1. McMurdo, Antarctica


    (Photo credit The Dry Valleys)

    McMurdo Station is the largest research center on Antarctica, and one of three US centers on the content (the others being Palmer and South Pole). McMurdo is south of New Zealand and has a summer population of 1100 scientists and support staff. While it’s technically a research center, it has many of the same facilities any town would. According to a blogger stationed there:

    For all its isolation there’s a large number of amenities and entertainment available: there’s a half-size basketball court, a gym, rockclimbing wall, two dingy bars, a coffee house, wireless internet (for the scientists), a cafeteria, and dorms.

    McMurdo is a “town” where the primary industry is science and the primary considerations for urban planning is the weather and scarcity of materials (though I doubt any conscious planning was ever done). It’s a bit like an arctic mining town, if instead of drilling for oil they were drilling ice cores for analysis (or something like that).

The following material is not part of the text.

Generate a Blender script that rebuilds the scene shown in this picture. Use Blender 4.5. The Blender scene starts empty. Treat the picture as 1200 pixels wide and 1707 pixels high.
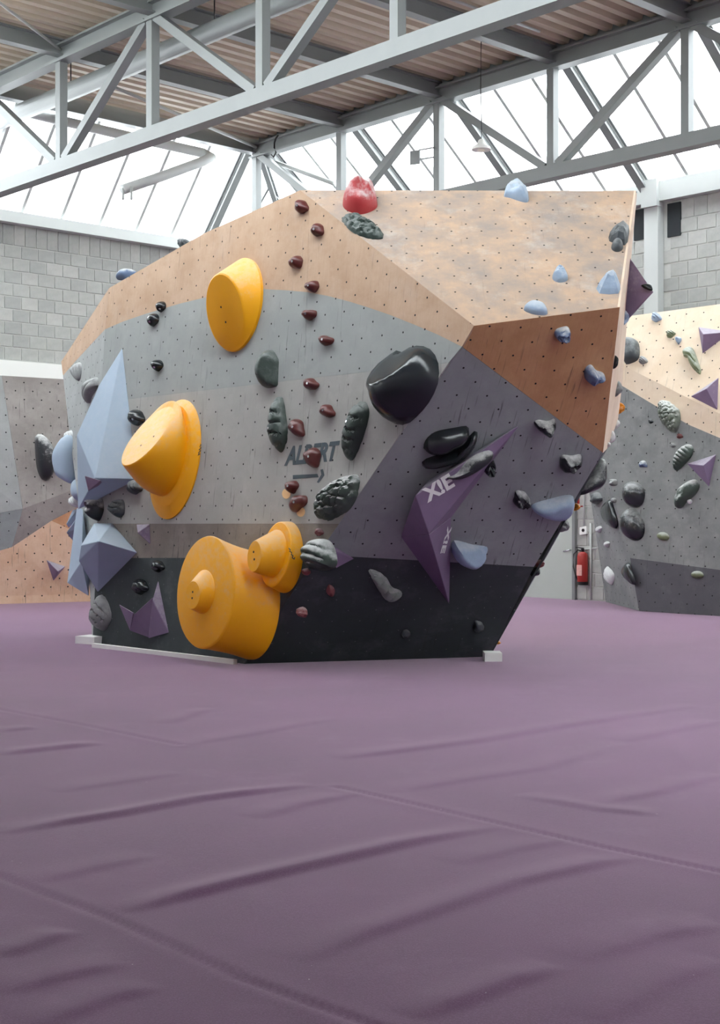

    I think it would be fascinating to have a design competition where designers are given McMurdo as it is now and asked to rearrange or re-imagine the town. My guess is that McMurdo’s town plan was an evolution (“Put the dorms near the vehicle building, I guess”) instead of something based on a master plan. What would it be like if it was intentionally designed? What is the typology of an Antarctic “town”?